> **Written exercise**:
Write out each line of the material again, word for word.

> **Data section**:
========================

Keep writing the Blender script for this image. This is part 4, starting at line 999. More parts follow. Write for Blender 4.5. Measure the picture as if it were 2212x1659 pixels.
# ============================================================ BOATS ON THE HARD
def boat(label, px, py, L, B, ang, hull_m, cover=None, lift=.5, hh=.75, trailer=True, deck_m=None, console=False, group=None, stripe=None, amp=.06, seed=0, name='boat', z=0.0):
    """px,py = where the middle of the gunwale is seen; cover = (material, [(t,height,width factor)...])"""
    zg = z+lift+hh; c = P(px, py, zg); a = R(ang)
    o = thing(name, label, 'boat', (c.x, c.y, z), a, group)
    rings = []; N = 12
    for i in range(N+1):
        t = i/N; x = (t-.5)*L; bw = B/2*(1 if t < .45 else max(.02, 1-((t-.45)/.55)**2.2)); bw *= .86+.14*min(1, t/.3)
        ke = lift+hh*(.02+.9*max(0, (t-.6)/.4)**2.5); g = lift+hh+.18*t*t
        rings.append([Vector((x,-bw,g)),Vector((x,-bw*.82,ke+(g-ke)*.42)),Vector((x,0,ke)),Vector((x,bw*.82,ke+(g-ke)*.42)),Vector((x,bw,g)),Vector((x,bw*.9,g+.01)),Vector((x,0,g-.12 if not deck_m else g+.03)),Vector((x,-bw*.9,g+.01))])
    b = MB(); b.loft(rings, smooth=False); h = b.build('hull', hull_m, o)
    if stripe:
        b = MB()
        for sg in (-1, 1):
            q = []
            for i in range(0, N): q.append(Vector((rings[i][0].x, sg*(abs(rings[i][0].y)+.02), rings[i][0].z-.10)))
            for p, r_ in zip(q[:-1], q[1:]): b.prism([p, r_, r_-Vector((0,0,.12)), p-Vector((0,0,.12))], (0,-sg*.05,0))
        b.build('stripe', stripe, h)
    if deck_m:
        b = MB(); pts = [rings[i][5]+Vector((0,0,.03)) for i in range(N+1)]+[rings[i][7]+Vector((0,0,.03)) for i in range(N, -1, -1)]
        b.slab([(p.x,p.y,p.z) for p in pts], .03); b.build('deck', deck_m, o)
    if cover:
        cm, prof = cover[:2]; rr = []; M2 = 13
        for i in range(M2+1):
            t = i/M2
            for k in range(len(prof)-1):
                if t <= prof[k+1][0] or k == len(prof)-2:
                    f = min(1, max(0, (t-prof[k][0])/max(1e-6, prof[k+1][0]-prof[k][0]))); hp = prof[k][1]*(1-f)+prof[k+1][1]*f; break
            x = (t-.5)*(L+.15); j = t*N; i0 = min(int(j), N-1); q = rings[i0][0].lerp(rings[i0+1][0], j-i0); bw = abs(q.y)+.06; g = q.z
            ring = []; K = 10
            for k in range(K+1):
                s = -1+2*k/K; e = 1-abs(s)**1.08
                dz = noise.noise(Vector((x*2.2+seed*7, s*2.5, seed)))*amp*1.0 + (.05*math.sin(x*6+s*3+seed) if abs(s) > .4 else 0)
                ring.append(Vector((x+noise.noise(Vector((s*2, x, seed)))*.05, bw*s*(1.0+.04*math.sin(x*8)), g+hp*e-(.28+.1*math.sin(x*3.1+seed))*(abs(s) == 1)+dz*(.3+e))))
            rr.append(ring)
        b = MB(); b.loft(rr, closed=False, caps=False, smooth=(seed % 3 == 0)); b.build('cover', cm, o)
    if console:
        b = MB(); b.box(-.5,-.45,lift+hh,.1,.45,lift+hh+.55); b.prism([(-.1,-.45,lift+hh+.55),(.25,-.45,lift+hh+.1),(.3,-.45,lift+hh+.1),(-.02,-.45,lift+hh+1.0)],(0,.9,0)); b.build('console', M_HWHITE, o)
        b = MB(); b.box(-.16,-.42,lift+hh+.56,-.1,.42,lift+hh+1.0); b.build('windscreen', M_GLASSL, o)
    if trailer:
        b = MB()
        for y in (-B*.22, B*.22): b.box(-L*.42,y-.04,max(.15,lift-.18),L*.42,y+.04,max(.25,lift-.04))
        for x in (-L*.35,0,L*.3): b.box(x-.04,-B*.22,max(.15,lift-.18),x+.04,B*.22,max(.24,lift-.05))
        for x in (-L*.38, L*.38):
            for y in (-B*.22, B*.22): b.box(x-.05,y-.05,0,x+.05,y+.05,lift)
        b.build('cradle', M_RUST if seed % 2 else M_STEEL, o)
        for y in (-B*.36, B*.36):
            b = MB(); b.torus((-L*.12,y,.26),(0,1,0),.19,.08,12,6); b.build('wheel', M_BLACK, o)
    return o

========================

> **In response**:
Keep writing the Blender script for this image. This is part 4, starting at line 999. More parts follow. Write for Blender 4.5. Measure the picture as if it were 2212x1659 pixels.
# ============================================================ BOATS ON THE HARD
def boat(label, px, py, L, B, ang, hull_m, cover=None, lift=.5, hh=.75, trailer=True, deck_m=None, console=False, group=None, stripe=None, amp=.06, seed=0, name='boat', z=0.0):
    """px,py = where the middle of the gunwale is seen; cover = (material, [(t,height,width factor)...])"""
    zg = z+lift+hh; c = P(px, py, zg); a = R(ang)
    o = thing(name, label, 'boat', (c.x, c.y, z), a, group)
    rings = []; N = 12
    for i in range(N+1):
        t = i/N; x = (t-.5)*L; bw = B/2*(1 if t < .45 else max(.02, 1-((t-.45)/.55)**2.2)); bw *= .86+.14*min(1, t/.3)
        ke = lift+hh*(.02+.9*max(0, (t-.6)/.4)**2.5); g = lift+hh+.18*t*t
        rings.append([Vector((x,-bw,g)),Vector((x,-bw*.82,ke+(g-ke)*.42)),Vector((x,0,ke)),Vector((x,bw*.82,ke+(g-ke)*.42)),Vector((x,bw,g)),Vector((x,bw*.9,g+.01)),Vector((x,0,g-.12 if not deck_m else g+.03)),Vector((x,-bw*.9,g+.01))])
    b = MB(); b.loft(rings, smooth=False); h = b.build('hull', hull_m, o)
    if stripe:
        b = MB()
        for sg in (-1, 1):
            q = []
            for i in range(0, N): q.append(Vector((rings[i][0].x, sg*(abs(rings[i][0].y)+.02), rings[i][0].z-.10)))
            for p, r_ in zip(q[:-1], q[1:]): b.prism([p, r_, r_-Vector((0,0,.12)), p-Vector((0,0,.12))], (0,-sg*.05,0))
        b.build('stripe', stripe, h)
    if deck_m:
        b = MB(); pts = [rings[i][5]+Vector((0,0,.03)) for i in range(N+1)]+[rings[i][7]+Vector((0,0,.03)) for i in range(N, -1, -1)]
        b.slab([(p.x,p.y,p.z) for p in pts], .03); b.build('deck', deck_m, o)
    if cover:
        cm, prof = cover[:2]; rr = []; M2 = 13
        for i in range(M2+1):
            t = i/M2
            for k in range(len(prof)-1):
                if t <= prof[k+1][0] or k == len(prof)-2:
                    f = min(1, max(0, (t-prof[k][0])/max(1e-6, prof[k+1][0]-prof[k][0]))); hp = prof[k][1]*(1-f)+prof[k+1][1]*f; break
            x = (t-.5)*(L+.15); j = t*N; i0 = min(int(j), N-1); q = rings[i0][0].lerp(rings[i0+1][0], j-i0); bw = abs(q.y)+.06; g = q.z
            ring = []; K = 10
            for k in range(K+1):
                s = -1+2*k/K; e = 1-abs(s)**1.08
                dz = noise.noise(Vector((x*2.2+seed*7, s*2.5, seed)))*amp*1.0 + (.05*math.sin(x*6+s*3+seed) if abs(s) > .4 else 0)
                ring.append(Vector((x+noise.noise(Vector((s*2, x, seed)))*.05, bw*s*(1.0+.04*math.sin(x*8)), g+hp*e-(.28+.1*math.sin(x*3.1+seed))*(abs(s) == 1)+dz*(.3+e))))
            rr.append(ring)
        b = MB(); b.loft(rr, closed=False, caps=False, smooth=(seed % 3 == 0)); b.build('cover', cm, o)
    if console:
        b = MB(); b.box(-.5,-.45,lift+hh,.1,.45,lift+hh+.55); b.prism([(-.1,-.45,lift+hh+.55),(.25,-.45,lift+hh+.1),(.3,-.45,lift+hh+.1),(-.02,-.45,lift+hh+1.0)],(0,.9,0)); b.build('console', M_HWHITE, o)
        b = MB(); b.box(-.16,-.42,lift+hh+.56,-.1,.42,lift+hh+1.0); b.build('windscreen', M_GLASSL, o)
    if trailer:
        b = MB()
        for y in (-B*.22, B*.22): b.box(-L*.42,y-.04,max(.15,lift-.18),L*.42,y+.04,max(.25,lift-.04))
        for x in (-L*.35,0,L*.3): b.box(x-.04,-B*.22,max(.15,lift-.18),x+.04,B*.22,max(.24,lift-.05))
        for x in (-L*.38, L*.38):
            for y in (-B*.22, B*.22): b.box(x-.05,y-.05,0,x+.05,y+.05,lift)
        b.build('cradle', M_RUST if seed % 2 else M_STEEL, o)
        for y in (-B*.36, B*.36):
            b = MB(); b.torus((-L*.12,y,.26),(0,1,0),.19,.08,12,6); b.build('wheel', M_BLACK, o)
    return o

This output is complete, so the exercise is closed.